Pub Date: Aug. 1st, 1996
ISBN: 1-57566-078-4
Publisher: Kensington

Private-eye specialist Lutz, who did so much to popularize the genre of the nanny/cop/temp/girlfriend from hell with SWF Seeks Same (1989), is back with—what else?—the ex-wife from hell. David Jones is a lucky New Yorker, supervisor of fee readers at a literary agency, with a perfect wife, free-lance copy editor Molly, and a perfect kid, three-year-old Michael, who's so perfect that he sleeps later than his parents. Unfortunately, David's ex-wife, Deirdre, is less than perfect. When a tornado sets her loose from the Missouri mental institution where she's been locked up since threatening her second ex-husband, she turns up in Manhattan, sexy, self-possessed, stylish, and anxious to pick up where she left off with David six years ago. Not wanting to admit that Deirdre is a world-class seducer/manipulator/controller, David falls into her clutches with hardly a protest, and before long she's handcuffing him in a mortician's rest room for a nostalgic round of post-conjugal bliss. For the first half of the book, undemanding readers will have a fine time watching Deirdre hesitate among possible victims (old friend Darlene? besotted new lover Craig? Michael's preschool teacher or babysitter? the Jones's cat?) like a discriminating window-shopper.
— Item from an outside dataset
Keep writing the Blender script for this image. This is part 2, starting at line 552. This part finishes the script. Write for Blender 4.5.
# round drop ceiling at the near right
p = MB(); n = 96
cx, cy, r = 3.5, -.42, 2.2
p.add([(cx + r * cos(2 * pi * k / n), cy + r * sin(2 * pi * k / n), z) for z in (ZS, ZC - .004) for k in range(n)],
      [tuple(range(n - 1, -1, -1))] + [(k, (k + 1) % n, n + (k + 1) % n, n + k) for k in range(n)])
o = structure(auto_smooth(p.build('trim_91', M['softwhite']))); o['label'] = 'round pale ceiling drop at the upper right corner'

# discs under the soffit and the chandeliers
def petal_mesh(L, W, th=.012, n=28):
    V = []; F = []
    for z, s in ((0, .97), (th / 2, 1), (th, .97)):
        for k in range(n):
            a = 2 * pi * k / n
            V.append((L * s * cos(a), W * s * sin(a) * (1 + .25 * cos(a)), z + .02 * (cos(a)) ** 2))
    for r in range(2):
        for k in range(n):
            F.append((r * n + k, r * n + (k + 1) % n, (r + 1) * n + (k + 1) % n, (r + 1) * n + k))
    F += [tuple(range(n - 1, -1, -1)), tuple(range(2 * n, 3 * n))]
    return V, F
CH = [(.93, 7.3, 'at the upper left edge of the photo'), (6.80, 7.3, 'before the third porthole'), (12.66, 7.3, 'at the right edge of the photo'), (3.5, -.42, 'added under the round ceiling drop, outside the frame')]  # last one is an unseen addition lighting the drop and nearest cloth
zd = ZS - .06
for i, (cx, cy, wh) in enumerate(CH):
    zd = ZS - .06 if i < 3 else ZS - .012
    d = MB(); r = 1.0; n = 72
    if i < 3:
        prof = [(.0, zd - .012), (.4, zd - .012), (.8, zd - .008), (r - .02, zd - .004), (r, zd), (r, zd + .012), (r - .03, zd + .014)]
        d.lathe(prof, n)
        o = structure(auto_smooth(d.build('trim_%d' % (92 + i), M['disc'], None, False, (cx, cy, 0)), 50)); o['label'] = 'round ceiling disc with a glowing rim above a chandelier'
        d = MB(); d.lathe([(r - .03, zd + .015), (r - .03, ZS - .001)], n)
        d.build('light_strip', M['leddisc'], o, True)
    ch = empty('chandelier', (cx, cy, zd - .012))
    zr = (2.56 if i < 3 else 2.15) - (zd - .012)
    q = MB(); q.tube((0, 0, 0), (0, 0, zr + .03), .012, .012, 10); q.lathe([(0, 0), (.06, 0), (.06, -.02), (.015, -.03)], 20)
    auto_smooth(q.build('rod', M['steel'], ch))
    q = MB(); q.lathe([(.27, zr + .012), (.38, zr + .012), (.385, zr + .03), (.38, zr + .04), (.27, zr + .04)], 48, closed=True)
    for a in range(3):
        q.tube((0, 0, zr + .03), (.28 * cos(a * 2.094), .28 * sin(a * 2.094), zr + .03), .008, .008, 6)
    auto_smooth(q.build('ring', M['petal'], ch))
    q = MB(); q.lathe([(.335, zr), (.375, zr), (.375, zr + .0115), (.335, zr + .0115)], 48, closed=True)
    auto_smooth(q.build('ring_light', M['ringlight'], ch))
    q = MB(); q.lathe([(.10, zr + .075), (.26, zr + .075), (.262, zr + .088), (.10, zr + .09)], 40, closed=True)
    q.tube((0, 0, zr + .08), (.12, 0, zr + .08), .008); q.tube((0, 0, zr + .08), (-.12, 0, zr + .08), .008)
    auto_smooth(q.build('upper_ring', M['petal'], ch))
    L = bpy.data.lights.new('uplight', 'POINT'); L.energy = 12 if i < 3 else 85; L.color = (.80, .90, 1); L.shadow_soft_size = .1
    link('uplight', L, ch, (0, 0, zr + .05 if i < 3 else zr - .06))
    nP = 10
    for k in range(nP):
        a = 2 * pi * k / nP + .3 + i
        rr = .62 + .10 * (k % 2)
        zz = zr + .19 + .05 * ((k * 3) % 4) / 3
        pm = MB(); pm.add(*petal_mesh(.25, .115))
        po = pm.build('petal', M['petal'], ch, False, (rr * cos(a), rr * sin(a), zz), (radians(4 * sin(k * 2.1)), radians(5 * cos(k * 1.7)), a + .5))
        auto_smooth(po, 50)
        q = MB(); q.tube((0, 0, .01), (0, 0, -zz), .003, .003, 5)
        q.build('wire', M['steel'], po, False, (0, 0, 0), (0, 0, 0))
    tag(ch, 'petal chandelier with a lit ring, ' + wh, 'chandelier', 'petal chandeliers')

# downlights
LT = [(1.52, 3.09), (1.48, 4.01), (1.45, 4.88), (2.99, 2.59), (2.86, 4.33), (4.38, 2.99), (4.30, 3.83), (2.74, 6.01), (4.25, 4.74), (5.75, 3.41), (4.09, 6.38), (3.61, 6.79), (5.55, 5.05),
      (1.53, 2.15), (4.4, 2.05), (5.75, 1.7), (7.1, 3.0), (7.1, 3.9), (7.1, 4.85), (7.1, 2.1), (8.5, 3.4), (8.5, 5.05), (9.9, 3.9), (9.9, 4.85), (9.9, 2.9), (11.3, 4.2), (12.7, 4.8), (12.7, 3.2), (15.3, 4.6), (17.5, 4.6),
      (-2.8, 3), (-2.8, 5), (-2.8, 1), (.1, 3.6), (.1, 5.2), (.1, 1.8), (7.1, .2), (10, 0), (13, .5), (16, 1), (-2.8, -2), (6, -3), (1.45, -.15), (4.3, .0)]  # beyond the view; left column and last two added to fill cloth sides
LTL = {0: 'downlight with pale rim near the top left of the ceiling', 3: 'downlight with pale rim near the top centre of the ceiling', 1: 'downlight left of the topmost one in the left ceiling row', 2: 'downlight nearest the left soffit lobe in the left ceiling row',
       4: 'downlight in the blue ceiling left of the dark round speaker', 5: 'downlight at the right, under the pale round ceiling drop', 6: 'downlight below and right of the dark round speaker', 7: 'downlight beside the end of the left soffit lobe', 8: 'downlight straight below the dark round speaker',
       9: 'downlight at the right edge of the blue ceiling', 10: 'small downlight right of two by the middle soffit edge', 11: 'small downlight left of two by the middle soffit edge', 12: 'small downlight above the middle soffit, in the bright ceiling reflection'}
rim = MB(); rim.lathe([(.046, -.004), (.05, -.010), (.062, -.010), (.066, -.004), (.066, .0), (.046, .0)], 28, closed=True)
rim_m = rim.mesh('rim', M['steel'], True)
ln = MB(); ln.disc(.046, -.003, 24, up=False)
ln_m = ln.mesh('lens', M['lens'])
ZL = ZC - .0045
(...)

Eventually, though, the echoes of SWF Seeks Same get downright oppressive, as Deirdre, who's already whetted her appetite with lesser blood, moves into David's building, starts to blackmail David, helps herself to Molly's perfume and wardrobe, and begins to attack the remaining cast members with garden tools. Molly perceptively moans, ``She wants my life and I'm in the way''—but not soon enough to stop the obligatory kidnapping of her son, who's tortured to death and sold for dog meat. Just kidding about that last part, which shows just how predictable the whole scenario is. Familiar pleasures-and-pains slickly packaged. Veterans of Lutz's earlier New York paranoid fantasy might as well wait for the film now in production via Mark Lester.